Birmingham Rep is hosting a new take on one of the most controversial plays of the 1990s, writes Terry Grimley...

When Sarah Kane's first play Blasted was staged in 1995, it provoked the kind of critical backlash not seen in British theatre since the 1960s.

An evening of rape, torture, cannibalism and murder provoked by the war in Bosnia but set in a London hotel room, it was memorably condemned by one London reviewer as a "disgusting feast of filth".

Since the first production was seen by fewer than 1,000 people (including Harold Pinter, who sent Kane a personal fan letter) it was described as one of the most talked-about and least-seen plays in theatre history.

Nevertheless, Kane's posthumous reputation - she committed suicide in 1999, after suffering from manic depression for years - is high, and her work has been extensively staged around Europe. But I can't recall her work being staged in Birmingham, where she was a student on the MA course in playwrighting at Birmingham University, until now.

If the play itself is an uncomfortable experience, there may be an additional layer of potential discomfort in the fact that the production which opens tonight at Birmingham Rep's studio, The Door, is presented by Graeae Theatre Company, the company dedicated to presenting the work of disabled theatre practitioners.

Having been founded in 1981, Graeae Theatre is celebrating its 25th birthday this year.

"The aim was then, as it is now, to profile the skills and excellence of disabled actors, directors and writers," says artistic director Jenny Sealey.

"The physical climate has changed in the development of new fully accessible arts centres which give Graeae a platform for the work, but there is still a long way to go to change the attitudinal barriers within the creative industry, which is why Graeae has continued to exist into the 21st century."

Sealey is herself deaf, so our interview was conducted via email.

"There are so few companies that have disabled people at the helm, and this is what sets us apart from companies that are led by non-disabled people for disabled actors. There is a big difference!"

"I am extremely privileged to work with some of the most skilled actors who challenge me far more than non-disabled actors. We are a company who work with what we have rather than what we do not have and I do think I would be bored working in a different framework."

What made the company decide to tackle Kane's controversial play?

"I have always known about Blasted, but I did not really discover the play until recently when I worked on it with two blind directors and a team of actors. We found the play lent itself perfectly to the Graeae aesthetic, and provided fascinating opportunities for us to take a creative approach to interpreting otherwise non-verbal communication within the script.

"Sarah Kane forced the world to listen to atrocities happening in the world. People do not like being told! Kane tired to challenge and change this apathy.

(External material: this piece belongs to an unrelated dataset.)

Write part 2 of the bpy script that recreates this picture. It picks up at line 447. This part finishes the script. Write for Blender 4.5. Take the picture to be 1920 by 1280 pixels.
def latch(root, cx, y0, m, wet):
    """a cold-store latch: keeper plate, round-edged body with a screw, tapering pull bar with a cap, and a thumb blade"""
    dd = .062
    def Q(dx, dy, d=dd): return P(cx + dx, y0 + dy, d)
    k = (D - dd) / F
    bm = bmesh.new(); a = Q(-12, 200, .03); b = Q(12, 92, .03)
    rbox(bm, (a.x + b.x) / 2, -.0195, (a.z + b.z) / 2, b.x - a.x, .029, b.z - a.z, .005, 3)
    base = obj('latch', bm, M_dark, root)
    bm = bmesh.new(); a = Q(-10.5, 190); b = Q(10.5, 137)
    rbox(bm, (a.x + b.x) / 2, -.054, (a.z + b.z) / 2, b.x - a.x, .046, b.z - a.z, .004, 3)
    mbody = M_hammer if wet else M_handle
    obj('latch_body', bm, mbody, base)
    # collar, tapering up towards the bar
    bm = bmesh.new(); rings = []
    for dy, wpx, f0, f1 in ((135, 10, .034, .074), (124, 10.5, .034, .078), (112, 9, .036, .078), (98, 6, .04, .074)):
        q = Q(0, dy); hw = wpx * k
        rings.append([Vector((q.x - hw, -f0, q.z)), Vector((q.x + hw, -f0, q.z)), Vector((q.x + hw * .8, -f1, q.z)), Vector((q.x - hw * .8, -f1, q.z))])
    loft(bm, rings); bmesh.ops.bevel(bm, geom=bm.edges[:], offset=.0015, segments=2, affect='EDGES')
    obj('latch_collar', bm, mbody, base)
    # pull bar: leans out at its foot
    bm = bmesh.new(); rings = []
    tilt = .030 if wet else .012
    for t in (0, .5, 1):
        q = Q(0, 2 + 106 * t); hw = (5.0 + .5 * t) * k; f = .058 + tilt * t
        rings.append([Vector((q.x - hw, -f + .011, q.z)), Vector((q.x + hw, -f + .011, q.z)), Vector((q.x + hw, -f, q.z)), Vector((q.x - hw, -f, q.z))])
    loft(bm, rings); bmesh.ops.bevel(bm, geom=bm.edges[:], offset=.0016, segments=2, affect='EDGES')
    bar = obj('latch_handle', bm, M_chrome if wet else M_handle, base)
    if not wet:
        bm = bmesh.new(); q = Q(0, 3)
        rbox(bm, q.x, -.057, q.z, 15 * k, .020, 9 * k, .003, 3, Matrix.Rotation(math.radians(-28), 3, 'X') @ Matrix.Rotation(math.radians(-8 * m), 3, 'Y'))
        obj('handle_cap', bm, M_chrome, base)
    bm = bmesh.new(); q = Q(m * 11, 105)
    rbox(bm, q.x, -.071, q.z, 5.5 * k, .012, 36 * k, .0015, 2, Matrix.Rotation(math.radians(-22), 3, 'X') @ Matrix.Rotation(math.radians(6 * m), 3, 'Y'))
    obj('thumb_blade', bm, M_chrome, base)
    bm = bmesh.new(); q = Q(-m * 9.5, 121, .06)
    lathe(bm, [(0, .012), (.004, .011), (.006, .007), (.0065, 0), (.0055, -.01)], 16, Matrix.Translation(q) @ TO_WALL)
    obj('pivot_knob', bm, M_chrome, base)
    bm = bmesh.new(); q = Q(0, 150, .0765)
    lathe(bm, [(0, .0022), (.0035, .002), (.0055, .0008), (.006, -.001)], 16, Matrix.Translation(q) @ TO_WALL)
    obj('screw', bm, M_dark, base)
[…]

"At Graeae my role is to place disabled actors on stage and claim our right to be there. Again people do not like being told. Audience and critics have, in the not too distant past, voiced their disgust at seeing a 'deformed person' on stage and a few producing houses are still genuinely concerned about employed disabled people for fear of upsetting their audiences.

"Things are slowly changing but still much of what Graeae is about is using theatre to challenge and change attitudinal barriers."

So how does she rate this play and Sarah Kane's work in general?

"My take on Blasted is that it is an uncomfortable play in that Kane unleashed a vile recognition that we all could potentially take the same journey as the characters in the play. The war within a safe hotel is a microcosm of the wars in Bosnia and now Iraq. We live in a violently brutal world and we refuse to admit it both home and away.

"Kane allowed the unsaid to be said. Each of her plays venture into a whole new dramatic sphere. Blasted is perhaps her most linear narrative. She has written plays that challenge directors, actors and designers in a way that feel almost impossible and you are constantly thinking how an earth can you achieve what it is she wanted.

"She is a maverick who is a director's writer because within the impossiblity is the weird security that all the clues are there and she somehow navigates you through your own personal journey and gives you the freedom to 'just do'. Her plays are like a gift."

As well as a collaboration with Glasgow-based Suspect Culture on a play about the complexity of communication in a hearing and deaf world, Graeae's plans for 2007 includes a reworking of the Snow White fairy tale for seven years upwards and a new play by Richard Cameron which chart's disabled women's war efforts and their lives within John Grooms institutes.

"There is no violence in either of these plays, but they are both rooted within the cultural heritage of disabled people, which by-and-large is an invisible part of history," says Sealey.

* Graeae Theatre Company presents Blasted at The Door, Birmingham Repertory Theatre from tonight until Saturday (Box office: 0121 236 4455).